Who Qualifies and What the Minimums Actually Mean
Your employer must auto-enrol you if you're a worker aged 22 to State Pension age, earning at least £10,000 per year, and ordinarily working in the UK. Below those thresholds you can still opt in — your employer cannot refuse.
Contributions are calculated on qualifying earnings — the band between £6,240 and £50,270 per year. Not your full salary. That distinction matters enormously at lower incomes.
| Who Pays | Minimum Rate |
|---|---|
| Employer | 3% |
| Employee (including tax relief) | 5% |
| Total | 8% |
For someone earning £30,000, qualifying earnings are £23,760 (£30,000 minus £6,240). The 8% minimum on that band is £1,901 per year — £713 from your employer, £1,188 from you. That's £158 a month from your pay packet.

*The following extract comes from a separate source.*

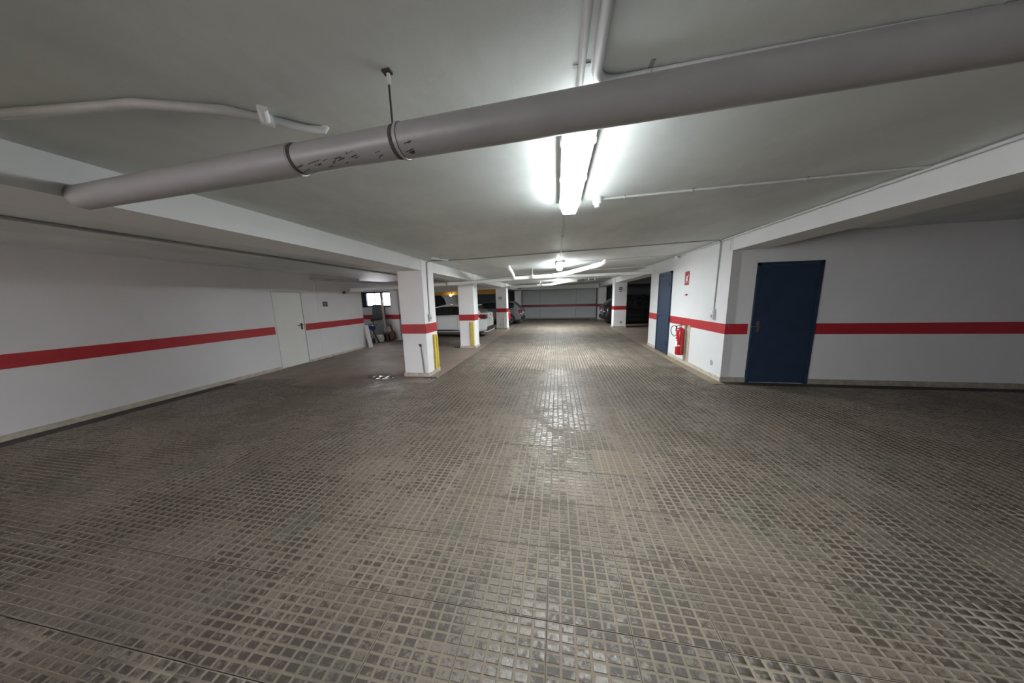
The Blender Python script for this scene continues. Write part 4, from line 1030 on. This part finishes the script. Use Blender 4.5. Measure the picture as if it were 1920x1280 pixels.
def sack(cx, cy, rx, ry, rz, mat, label, seed):
    rs = np.random.default_rng(seed)
    bm = bmesh.new(); bmesh.ops.create_icosphere(bm, subdivisions=3, radius=1.0)
    ph = rs.uniform(0, 6.28, 6)
    for v in bm.verts:
        k = 1 + 0.06 * math.sin(5 * v.co.x + ph[0]) + 0.06 * math.sin(6 * v.co.y + ph[1]) + 0.05 * math.sin(9 * v.co.z + ph[2])
        sq = [math.copysign(abs(c) ** 0.6, c) for c in v.co]
        v.co = Vector((sq[0] * rx * k, sq[1] * ry * k, max(-0.85, sq[2]) * rz * (k + (0.18 * sq[0] if sq[2] > 0 else 0))))
    zmin = min(v.co.z for v in bm.verts)
    bm.verts.index_update()
    mb = MB().add([(v.co.x + cx, v.co.y + cy, v.co.z - zmin) for v in bm.verts], [[v.index for v in f_.verts] for f_ in bm.faces])
    top = max(v.co.z for v in bm.verts) - zmin
    bm.free()
    t_ = thing('sack', label, 'bag', (cx, cy, 0))
    mb.build('bag_body', mat, t_, smooth=True)
    MB().obox((cx - rx * 0.5, cy - 0.01, top - 0.045), (cx + rx * 0.45, cy + 0.02, top - 0.03), 0.07, 0.03).build('folded_top', mat, t_)
sack(-7.12, 9.72, 0.15, 0.12, 0.16, 'bag', 'pale plastic sack on the floor beside the leaning timbers', 1)
sack(-6.82, 10.14, 0.13, 0.11, 0.20, 'bag_brown', 'brown sack standing against the recess pilaster', 2)
sack(-7.12, 10.30, 0.14, 0.10, 0.28, 'bag', 'taller pale sack under the window beside the brown one', 3)
# small blue bicycle
t = thing('bicycle', 'small blue bicycle with black tyres parked in the window recess', 'bicycle', (-7.4, 9.7, 0))
fw, rw_, rr = Vector((-7.22, 9.50, 0.20)), Vector((-7.62, 10.02, 0.20)), 0.19
ax_ = (fw - rw_).normalized()
for c, nm in ((fw, 'front'), (rw_, 'rear')):
    wh = MB().tube([c + (ax_ * math.cos(a) + Vector((0, 0, 1)) * math.sin(a)) * rr for a in np.linspace(0, 2 * math.pi, 25)], 0.018, 8, cap=False).build('wheel', 'rubber', t, smooth=True)
    sp = MB()
    for k in range(8):
        a = math.pi * k / 8
        v_ = (ax_ * math.cos(a) + Vector((0, 0, 1)) * math.sin(a)) * rr
        sp.tube([c - v_, c + v_], 0.003, 5)
    sp.build('spokes', 'chrome', wh)
head = fw + Vector((-0.07, 0.08, 0.42)); seat = rw_ + Vector((0.12, -0.16, 0.40)); bb = (fw + rw_) / 2 + Vector((0, 0, 0.02))
MB().tube([head, seat - Vector((0, 0, 0.08))], 0.02, 8).tube([head, bb], 0.022, 8).tube([bb, seat], 0.018, 8).tube([bb, rw_], 0.014, 8).tube([seat - Vector((0, 0, 0.08)), rw_], 0.012, 8).build('frame', 'blue', t, smooth=True)
sd = ax_.cross(Vector((0, 0, 1)))
MB().tube([head + Vector((0, 0, 0.06)), head, fw + sd * 0.03], 0.016, 8).tube([head, fw - sd * 0.03], 0.014, 8).build('fork', 'white', t, smooth=True)
hb = MB().tube([head + Vector((0, 0, 0.08)) - sd * 0.22, head + Vector((0, 0, 0.12)) - sd * 0.1, head + Vector((0, 0, 0.12)) + sd * 0.1, head + Vector((0, 0, 0.08)) + sd * 0.22], 0.012, 8).build('handlebar', 'black', t, smooth=True)
MB().box(head.x - 0.11, head.x + 0.11, head.y - 0.10, head.y + 0.06, head.z - 0.10, head.z + 0.09, bev=0.04).build('handlebar_bag', 'blue', t, smooth=True)
MB().lathe([(0.0, -0.02), (0.07, -0.02), (0.09, 0.0), (0.06, 0.03), (0.0, 0.035)], (seat.x, seat.y, seat.z + 0.02), 'Z', 14).build('saddle', 'black', t, smooth=True)
MB().tube([bb + sd * 0.09, bb - sd * 0.09], 0.02, 8).build('pedals', 'black', t)
t = thing('leaning_pole', 'black pole leaning across the blue bicycle', 'pole', (-7.15, 9.7, 0))
MB().tube([(-6.98, 9.50, 0.0), (-7.20, 9.42, 0.60)], 0.024, 8).build('shaft', 'black', t)
MB().tube([(-6.98, 9.50, 0.0), (-7.0, 9.493, 0.05)], 0.034, 8).build('ferrule', 'rubber', t)

for o in bpy.data.objects:
    if '_org' in o: del o['_org']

For anyone earning above £50,270, qualifying earnings are capped at £44,030. Maximum minimum contributions: £3,522 per year. Whether you earn £55,000 or £150,000, the auto-enrolment minimum stays the same.
If you earn under £520 per month (£120 per week), your employer has no obligation to contribute even if you opt in. For part-time workers just below the £10,000 threshold, it's worth checking whether combining multiple jobs pushes total earnings over the qualifying limit.